:: Direction ::
Give the number of lines in the listing that hold the word "were". Write nothing but that number.
-- START Given information --
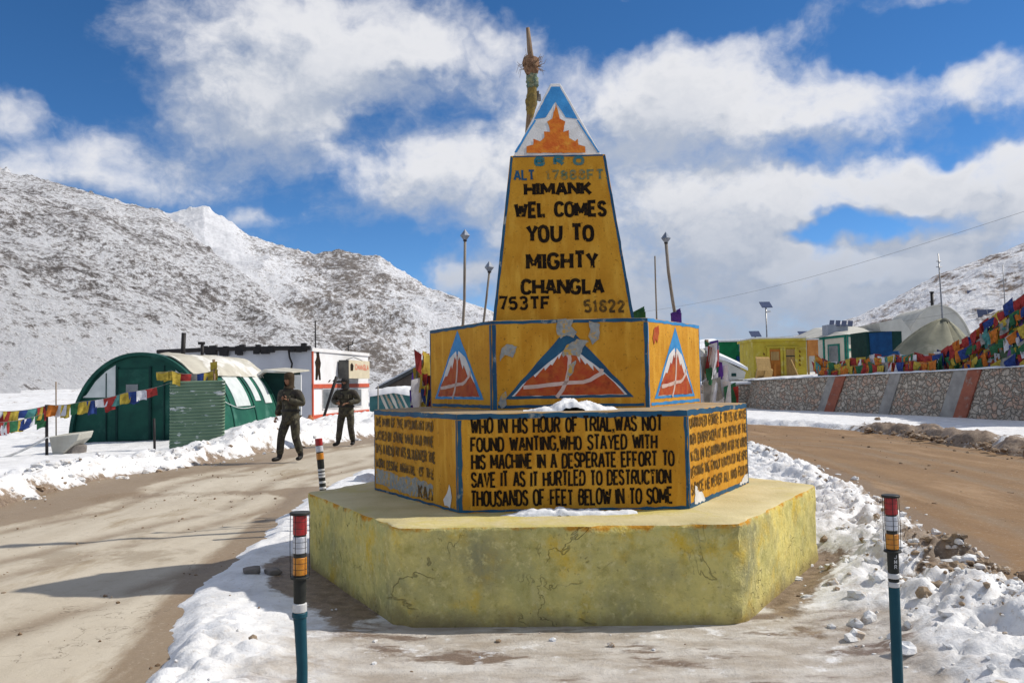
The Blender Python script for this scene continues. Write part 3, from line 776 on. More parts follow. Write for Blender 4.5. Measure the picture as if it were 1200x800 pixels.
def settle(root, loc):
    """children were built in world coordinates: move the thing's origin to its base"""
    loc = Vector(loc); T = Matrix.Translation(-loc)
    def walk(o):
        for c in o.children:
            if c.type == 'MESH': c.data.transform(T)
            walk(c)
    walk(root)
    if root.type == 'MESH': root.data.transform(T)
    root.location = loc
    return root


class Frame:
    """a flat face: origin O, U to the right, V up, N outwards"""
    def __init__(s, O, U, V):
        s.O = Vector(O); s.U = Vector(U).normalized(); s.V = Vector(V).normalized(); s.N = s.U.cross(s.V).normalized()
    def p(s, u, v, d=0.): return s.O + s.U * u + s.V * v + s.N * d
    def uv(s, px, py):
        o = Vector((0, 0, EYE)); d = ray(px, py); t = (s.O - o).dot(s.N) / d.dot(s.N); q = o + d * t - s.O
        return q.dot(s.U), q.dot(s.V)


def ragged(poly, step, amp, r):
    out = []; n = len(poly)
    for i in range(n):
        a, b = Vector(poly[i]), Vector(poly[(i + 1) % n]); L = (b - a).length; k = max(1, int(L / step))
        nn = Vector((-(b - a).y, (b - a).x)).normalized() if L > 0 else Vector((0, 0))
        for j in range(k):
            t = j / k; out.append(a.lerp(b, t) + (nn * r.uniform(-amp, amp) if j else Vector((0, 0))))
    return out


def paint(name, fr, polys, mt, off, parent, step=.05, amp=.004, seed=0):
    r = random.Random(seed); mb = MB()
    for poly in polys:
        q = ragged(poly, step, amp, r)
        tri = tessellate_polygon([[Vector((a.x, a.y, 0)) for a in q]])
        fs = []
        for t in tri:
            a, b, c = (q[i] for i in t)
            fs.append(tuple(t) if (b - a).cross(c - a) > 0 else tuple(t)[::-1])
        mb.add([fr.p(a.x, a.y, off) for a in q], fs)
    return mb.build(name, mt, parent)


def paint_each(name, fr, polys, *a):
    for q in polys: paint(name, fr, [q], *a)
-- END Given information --
:: Result of this task ::
2